JC / Railbird

Artistic License

Taking Liberties

Steve Haskin catalogs the various solecisms of “Secretariat,” including:

Penny, Lucien, and groom Eddie Sweat being in the stall for Secretariat’s birth was way too Hollywood and over the top, and was too far removed from reality for even a Disney movie; as was the jockeys for Secretariat’s first race at (“Aqueduct”) mounting and dismounting their horses in the backstretch (filmed at Evangeline Downs), directly outside the barn. That’s something you’d see in a low budget 1930’s movie. Also, the shot of Penny, Lucien, and Sweat dancing and hip-bumping and Penny washing down Secretariat with no one holding the horse were a bit too much, as was Eddie Sweat standing on the track on the eve of the big race, shouting to the heavens about what the world was about to see.

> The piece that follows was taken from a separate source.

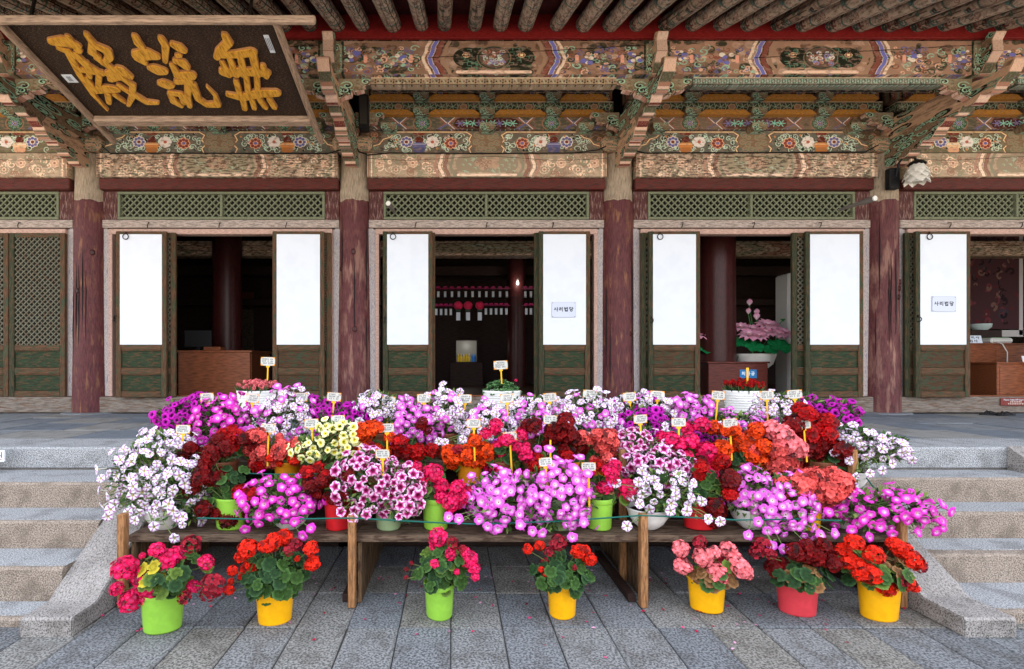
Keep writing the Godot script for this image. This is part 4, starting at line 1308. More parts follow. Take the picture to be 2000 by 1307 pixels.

On the positive side: The “kinetic” racing scenes draw Haskin’s raves.

The Arc Is True

The Baltimore Sun talks with William Nack about “Secretariat,” the movie:

Last month, over the phone from his home in Chevy Chase, he said that “the arc of the movie is accurate. Penny took over the horse farm when her father was dying, and left her family and went East to run the career of this racehorse. It made her and her husband estranged; she had a very difficult time. But she managed to start another life. She ended up blending in well with the Establishment, and she was much admired. That is the guts of the movie — and it’s all true.”

Beyond that, Nack said, [director Randall Wallace] got the pastoral and the prickly textures right.

A neat elision, on Nack’s part, re: the details that maybe aren’t so accurate.